Camilo Loret de Mola vs. Cintio Vitier y Fina García Marruz

Los vecinos ya saben que el Comandante viene. Esperan un rato y ven llegar sus carrozas negras. Se baja un señor envejecido, con un uniforme demasiado holgado: falta hombre. Los aduladores miran desencantados mientras otros, en la distancia, callan sus esperanzas.
   Con paso cansino entra Castro en la casa de Cintio Vitier. Viene a felicitarlo por un premio de consuelo, o por unos Cuadernos Martianos que nunca leerá. A falta de mejor escenario, para que los vecinos sean testigos de tanta bondad la puerta queda abierta.
   Fina García Marruz no deja hablar a su esposo, agradece la visita en nombre de ambos y le asegura al recién llegado cuánto se le quiere en esa casa, y cuánto están dispuestos a hacer y a dar.
   Cintio, en voz baja repite el final de cada frase de su esposa: “sí, a hacer”, “sí, a dar”.
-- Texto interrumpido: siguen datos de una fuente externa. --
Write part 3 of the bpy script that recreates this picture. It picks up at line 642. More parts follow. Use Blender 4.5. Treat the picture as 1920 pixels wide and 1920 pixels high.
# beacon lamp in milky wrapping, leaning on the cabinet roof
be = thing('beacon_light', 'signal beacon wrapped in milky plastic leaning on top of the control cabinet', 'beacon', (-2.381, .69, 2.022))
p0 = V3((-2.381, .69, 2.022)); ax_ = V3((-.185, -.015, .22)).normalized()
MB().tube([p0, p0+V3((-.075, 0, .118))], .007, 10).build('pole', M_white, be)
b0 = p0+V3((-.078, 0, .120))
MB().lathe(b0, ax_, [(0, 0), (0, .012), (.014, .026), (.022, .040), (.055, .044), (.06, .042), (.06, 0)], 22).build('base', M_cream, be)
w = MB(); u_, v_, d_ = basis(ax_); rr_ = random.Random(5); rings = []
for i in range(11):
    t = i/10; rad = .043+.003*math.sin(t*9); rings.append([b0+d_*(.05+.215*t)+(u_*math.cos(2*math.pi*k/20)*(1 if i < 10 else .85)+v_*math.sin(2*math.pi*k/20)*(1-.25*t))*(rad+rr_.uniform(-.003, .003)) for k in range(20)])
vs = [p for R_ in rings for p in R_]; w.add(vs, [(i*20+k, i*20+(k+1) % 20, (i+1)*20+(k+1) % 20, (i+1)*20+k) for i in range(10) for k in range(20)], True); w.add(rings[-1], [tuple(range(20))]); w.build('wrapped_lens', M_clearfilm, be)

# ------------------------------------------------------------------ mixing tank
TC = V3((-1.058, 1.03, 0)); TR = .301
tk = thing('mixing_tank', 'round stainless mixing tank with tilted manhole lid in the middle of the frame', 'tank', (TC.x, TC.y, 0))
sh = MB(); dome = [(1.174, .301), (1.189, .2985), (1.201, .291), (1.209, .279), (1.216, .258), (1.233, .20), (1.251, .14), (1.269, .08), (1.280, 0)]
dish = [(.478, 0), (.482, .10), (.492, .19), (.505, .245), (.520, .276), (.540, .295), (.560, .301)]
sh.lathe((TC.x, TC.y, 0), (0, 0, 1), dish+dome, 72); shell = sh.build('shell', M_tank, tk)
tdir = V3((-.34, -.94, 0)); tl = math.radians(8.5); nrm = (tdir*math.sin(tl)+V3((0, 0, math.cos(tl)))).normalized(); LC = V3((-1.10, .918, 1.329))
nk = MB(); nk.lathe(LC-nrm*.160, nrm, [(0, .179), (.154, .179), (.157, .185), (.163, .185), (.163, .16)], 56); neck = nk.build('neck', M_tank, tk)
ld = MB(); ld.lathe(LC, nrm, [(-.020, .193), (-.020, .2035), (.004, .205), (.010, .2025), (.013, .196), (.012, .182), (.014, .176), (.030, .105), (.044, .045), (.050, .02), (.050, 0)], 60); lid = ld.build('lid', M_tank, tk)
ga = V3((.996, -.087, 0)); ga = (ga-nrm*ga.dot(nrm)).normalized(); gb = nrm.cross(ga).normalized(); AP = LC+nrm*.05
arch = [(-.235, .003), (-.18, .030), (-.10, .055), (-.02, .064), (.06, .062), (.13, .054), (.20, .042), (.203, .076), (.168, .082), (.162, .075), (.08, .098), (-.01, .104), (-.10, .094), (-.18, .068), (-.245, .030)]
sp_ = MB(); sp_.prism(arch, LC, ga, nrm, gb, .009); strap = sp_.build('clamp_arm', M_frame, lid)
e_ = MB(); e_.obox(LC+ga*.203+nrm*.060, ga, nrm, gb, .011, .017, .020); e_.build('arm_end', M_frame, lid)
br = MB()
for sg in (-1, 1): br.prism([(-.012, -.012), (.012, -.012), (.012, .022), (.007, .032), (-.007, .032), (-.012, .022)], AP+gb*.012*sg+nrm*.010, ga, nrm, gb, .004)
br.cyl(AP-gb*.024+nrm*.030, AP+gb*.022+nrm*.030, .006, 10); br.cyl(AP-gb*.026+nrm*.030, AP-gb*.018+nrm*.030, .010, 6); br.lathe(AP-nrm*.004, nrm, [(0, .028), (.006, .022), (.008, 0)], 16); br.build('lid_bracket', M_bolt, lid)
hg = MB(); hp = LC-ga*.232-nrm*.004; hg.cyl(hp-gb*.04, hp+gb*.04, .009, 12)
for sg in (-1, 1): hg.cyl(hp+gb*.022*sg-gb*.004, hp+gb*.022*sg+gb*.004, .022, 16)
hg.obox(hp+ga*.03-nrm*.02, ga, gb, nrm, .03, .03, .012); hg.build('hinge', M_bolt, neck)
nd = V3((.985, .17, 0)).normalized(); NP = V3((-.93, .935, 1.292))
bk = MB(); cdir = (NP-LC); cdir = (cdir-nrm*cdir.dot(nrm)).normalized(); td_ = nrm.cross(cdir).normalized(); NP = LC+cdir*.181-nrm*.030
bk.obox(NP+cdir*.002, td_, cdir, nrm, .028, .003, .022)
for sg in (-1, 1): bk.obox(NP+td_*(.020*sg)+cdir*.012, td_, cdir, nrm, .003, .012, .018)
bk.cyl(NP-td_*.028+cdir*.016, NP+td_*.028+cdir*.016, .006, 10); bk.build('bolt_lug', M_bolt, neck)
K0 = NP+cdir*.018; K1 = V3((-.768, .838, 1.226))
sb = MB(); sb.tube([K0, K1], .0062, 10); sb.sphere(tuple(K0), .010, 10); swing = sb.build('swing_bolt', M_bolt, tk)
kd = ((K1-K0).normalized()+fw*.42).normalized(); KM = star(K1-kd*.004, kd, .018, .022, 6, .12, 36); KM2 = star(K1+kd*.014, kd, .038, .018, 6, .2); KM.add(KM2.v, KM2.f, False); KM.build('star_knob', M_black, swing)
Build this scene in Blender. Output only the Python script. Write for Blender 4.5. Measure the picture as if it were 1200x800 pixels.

   Se acaba la visita. El Comandante rechaza la ayuda que le brindan cuando empieza a incorporarse, ya casi lo logra, pero una frase de Fina interrumpe su lenta maniobra: “Comandante, Cintio quiere pedirle algo”. Y pide ella, señalando con el índice hacia el techo, mientras suelta unas frases quejosas: “No nos dejan concentrarnos”, “son terribles los vecinos”, “no vamos a poder seguir trabajando”.
   Cintio vuelve, como un eco: “sí, concentrarnos”, “sí, terribles”, “sí, trabajando”.
   El murmullo de los mirones impide escuchar la respuesta verdeolivo, pero las caras de felicidad de los viejitos dejan entrever que hay esperanza.
   Enseguida fuimos avisados, pero en ese afán de no esperar lo malo nos convencimos de que se llevarían a los viejitos del edificio, a una buena casa, con vista al mar y un salón de lectura.
   Por eso nos sorprendió tanto la orden de desalojo. La trajeron unos funcionarios que aseguraron cumplir con instrucciones venidas de “arriba”, pero no del Municipio. La cosa, en realidad, era de “abajo”, de la casa de aquellos dulces ancianitos de misa y rezo los domingos.
   El portero nos ayudó a mal acomodar nuestros bienes en los escalones de entrada al edificio. Yo subí a hablar con los poetas. Mi esperanza era que dos personas tan devotas, tan cultas, tan martianas, no podrían superar la imagen de dos niñas puesta de patitas en la calle. Con un poco de suerte, educación y mil disculpas, yo esperaba convencerlos para que enmendaran un daño que no habían calculado bien.
   Pero Fina, imperturbable, me aseguró que ellos nada tenían que ver con esa decisión, que eran incapaces de hacer una cosa como esa. Preferí no recordarle la puerta abierta y aquellos espectadores ocasionales que escucharon, a coro, su peor poesía. Tampoco tuve paciencia para atender al eco de Cintio o a sus gestos imitando el asombro de su esposa.